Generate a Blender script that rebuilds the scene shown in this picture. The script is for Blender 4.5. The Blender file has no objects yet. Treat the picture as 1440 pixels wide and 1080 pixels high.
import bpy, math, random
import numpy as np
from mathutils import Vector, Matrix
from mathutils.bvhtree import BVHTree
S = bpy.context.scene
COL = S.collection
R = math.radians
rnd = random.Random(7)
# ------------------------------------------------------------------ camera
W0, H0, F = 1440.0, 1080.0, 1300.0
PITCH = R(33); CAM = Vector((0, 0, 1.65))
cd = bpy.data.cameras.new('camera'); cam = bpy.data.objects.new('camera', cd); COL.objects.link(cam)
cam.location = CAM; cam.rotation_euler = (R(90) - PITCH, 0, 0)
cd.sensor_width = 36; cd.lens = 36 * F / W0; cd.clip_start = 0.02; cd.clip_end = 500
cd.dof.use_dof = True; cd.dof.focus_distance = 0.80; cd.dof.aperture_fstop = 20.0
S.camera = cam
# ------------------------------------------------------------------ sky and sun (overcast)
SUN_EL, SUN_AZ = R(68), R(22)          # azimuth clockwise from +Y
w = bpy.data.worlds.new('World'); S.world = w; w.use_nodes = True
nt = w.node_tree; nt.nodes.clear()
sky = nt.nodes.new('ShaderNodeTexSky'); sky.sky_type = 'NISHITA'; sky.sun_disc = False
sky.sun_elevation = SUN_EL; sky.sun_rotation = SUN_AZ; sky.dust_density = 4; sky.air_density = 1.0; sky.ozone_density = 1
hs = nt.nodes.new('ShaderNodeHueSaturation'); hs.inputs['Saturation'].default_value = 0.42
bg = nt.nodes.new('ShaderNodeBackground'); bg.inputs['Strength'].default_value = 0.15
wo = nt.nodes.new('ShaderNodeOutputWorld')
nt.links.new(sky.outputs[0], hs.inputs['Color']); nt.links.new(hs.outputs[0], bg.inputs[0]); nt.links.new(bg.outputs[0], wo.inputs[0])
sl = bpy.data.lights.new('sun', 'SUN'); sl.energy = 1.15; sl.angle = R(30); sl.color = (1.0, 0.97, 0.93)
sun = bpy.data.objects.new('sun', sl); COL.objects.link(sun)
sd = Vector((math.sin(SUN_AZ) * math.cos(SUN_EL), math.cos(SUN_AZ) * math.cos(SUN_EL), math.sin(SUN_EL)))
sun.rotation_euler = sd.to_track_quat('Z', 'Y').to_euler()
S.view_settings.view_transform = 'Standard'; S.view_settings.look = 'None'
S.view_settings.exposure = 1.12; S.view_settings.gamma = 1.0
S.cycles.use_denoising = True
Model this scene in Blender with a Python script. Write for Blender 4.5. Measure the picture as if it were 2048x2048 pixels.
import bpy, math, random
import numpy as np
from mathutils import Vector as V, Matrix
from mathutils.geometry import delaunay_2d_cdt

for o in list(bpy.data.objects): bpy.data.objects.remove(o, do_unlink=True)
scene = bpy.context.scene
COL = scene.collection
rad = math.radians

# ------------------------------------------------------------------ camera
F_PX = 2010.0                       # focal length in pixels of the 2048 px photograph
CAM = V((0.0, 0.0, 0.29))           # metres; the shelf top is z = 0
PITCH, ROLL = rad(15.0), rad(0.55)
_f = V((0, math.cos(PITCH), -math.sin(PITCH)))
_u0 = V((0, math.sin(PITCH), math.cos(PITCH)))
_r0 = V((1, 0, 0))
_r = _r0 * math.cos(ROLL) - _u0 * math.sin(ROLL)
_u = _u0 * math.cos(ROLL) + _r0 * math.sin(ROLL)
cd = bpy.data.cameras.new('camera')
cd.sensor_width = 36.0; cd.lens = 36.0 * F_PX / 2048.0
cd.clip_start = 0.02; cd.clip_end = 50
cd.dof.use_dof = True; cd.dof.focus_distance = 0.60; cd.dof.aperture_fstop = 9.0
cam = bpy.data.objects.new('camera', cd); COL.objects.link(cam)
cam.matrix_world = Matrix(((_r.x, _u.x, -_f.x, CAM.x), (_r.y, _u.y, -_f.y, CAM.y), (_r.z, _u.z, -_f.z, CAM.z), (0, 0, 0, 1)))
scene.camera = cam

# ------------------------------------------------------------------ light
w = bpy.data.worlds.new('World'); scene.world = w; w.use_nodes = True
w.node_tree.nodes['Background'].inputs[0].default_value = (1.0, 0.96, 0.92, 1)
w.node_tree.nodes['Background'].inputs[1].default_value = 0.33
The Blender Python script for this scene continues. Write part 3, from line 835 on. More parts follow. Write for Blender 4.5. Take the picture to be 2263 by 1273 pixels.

→ Problem to solve: Once more, set down the full listing, verbatim.

→ Answer for the task:
Generate a Blender script that rebuilds the scene shown in this picture. The script is for Blender 4.5. The Blender file has no objects yet. Treat the picture as 1440 pixels wide and 1080 pixels high.
import bpy, math, random
import numpy as np
from mathutils import Vector, Matrix
from mathutils.bvhtree import BVHTree
S = bpy.context.scene
COL = S.collection
R = math.radians
rnd = random.Random(7)
# ------------------------------------------------------------------ camera
W0, H0, F = 1440.0, 1080.0, 1300.0
PITCH = R(33); CAM = Vector((0, 0, 1.65))
cd = bpy.data.cameras.new('camera'); cam = bpy.data.objects.new('camera', cd); COL.objects.link(cam)
cam.location = CAM; cam.rotation_euler = (R(90) - PITCH, 0, 0)
cd.sensor_width = 36; cd.lens = 36 * F / W0; cd.clip_start = 0.02; cd.clip_end = 500
cd.dof.use_dof = True; cd.dof.focus_distance = 0.80; cd.dof.aperture_fstop = 20.0
S.camera = cam
# ------------------------------------------------------------------ sky and sun (overcast)
SUN_EL, SUN_AZ = R(68), R(22)          # azimuth clockwise from +Y
w = bpy.data.worlds.new('World'); S.world = w; w.use_nodes = True
nt = w.node_tree; nt.nodes.clear()
sky = nt.nodes.new('ShaderNodeTexSky'); sky.sky_type = 'NISHITA'; sky.sun_disc = False
sky.sun_elevation = SUN_EL; sky.sun_rotation = SUN_AZ; sky.dust_density = 4; sky.air_density = 1.0; sky.ozone_density = 1
hs = nt.nodes.new('ShaderNodeHueSaturation'); hs.inputs['Saturation'].default_value = 0.42
bg = nt.nodes.new('ShaderNodeBackground'); bg.inputs['Strength'].default_value = 0.15
wo = nt.nodes.new('ShaderNodeOutputWorld')
nt.links.new(sky.outputs[0], hs.inputs['Color']); nt.links.new(hs.outputs[0], bg.inputs[0]); nt.links.new(bg.outputs[0], wo.inputs[0])
sl = bpy.data.lights.new('sun', 'SUN'); sl.energy = 1.15; sl.angle = R(30); sl.color = (1.0, 0.97, 0.93)
sun = bpy.data.objects.new('sun', sl); COL.objects.link(sun)
sd = Vector((math.sin(SUN_AZ) * math.cos(SUN_EL), math.cos(SUN_AZ) * math.cos(SUN_EL), math.sin(SUN_EL)))
sun.rotation_euler = sd.to_track_quat('Z', 'Y').to_euler()
S.view_settings.view_transform = 'Standard'; S.view_settings.look = 'None'
S.view_settings.exposure = 1.12; S.view_settings.gamma = 1.0
S.cycles.use_denoising = True
Model this scene in Blender with a Python script. Write for Blender 4.5. Measure the picture as if it were 2048x2048 pixels.
import bpy, math, random
import numpy as np
from mathutils import Vector as V, Matrix
from mathutils.geometry import delaunay_2d_cdt

for o in list(bpy.data.objects): bpy.data.objects.remove(o, do_unlink=True)
scene = bpy.context.scene
COL = scene.collection
rad = math.radians

# ------------------------------------------------------------------ camera
F_PX = 2010.0                       # focal length in pixels of the 2048 px photograph
CAM = V((0.0, 0.0, 0.29))           # metres; the shelf top is z = 0
PITCH, ROLL = rad(15.0), rad(0.55)
_f = V((0, math.cos(PITCH), -math.sin(PITCH)))
_u0 = V((0, math.sin(PITCH), math.cos(PITCH)))
_r0 = V((1, 0, 0))
_r = _r0 * math.cos(ROLL) - _u0 * math.sin(ROLL)
_u = _u0 * math.cos(ROLL) + _r0 * math.sin(ROLL)
cd = bpy.data.cameras.new('camera')
cd.sensor_width = 36.0; cd.lens = 36.0 * F_PX / 2048.0
cd.clip_start = 0.02; cd.clip_end = 50
cd.dof.use_dof = True; cd.dof.focus_distance = 0.60; cd.dof.aperture_fstop = 9.0
cam = bpy.data.objects.new('camera', cd); COL.objects.link(cam)
cam.matrix_world = Matrix(((_r.x, _u.x, -_f.x, CAM.x), (_r.y, _u.y, -_f.y, CAM.y), (_r.z, _u.z, -_f.z, CAM.z), (0, 0, 0, 1)))
scene.camera = cam

# ------------------------------------------------------------------ light
w = bpy.data.worlds.new('World'); scene.world = w; w.use_nodes = True
w.node_tree.nodes['Background'].inputs[0].default_value = (1.0, 0.96, 0.92, 1)
w.node_tree.nodes['Background'].inputs[1].default_value = 0.33
The Blender Python script for this scene continues. Write part 3, from line 835 on. More parts follow. Write for Blender 4.5. Take the picture to be 2263 by 1273 pixels.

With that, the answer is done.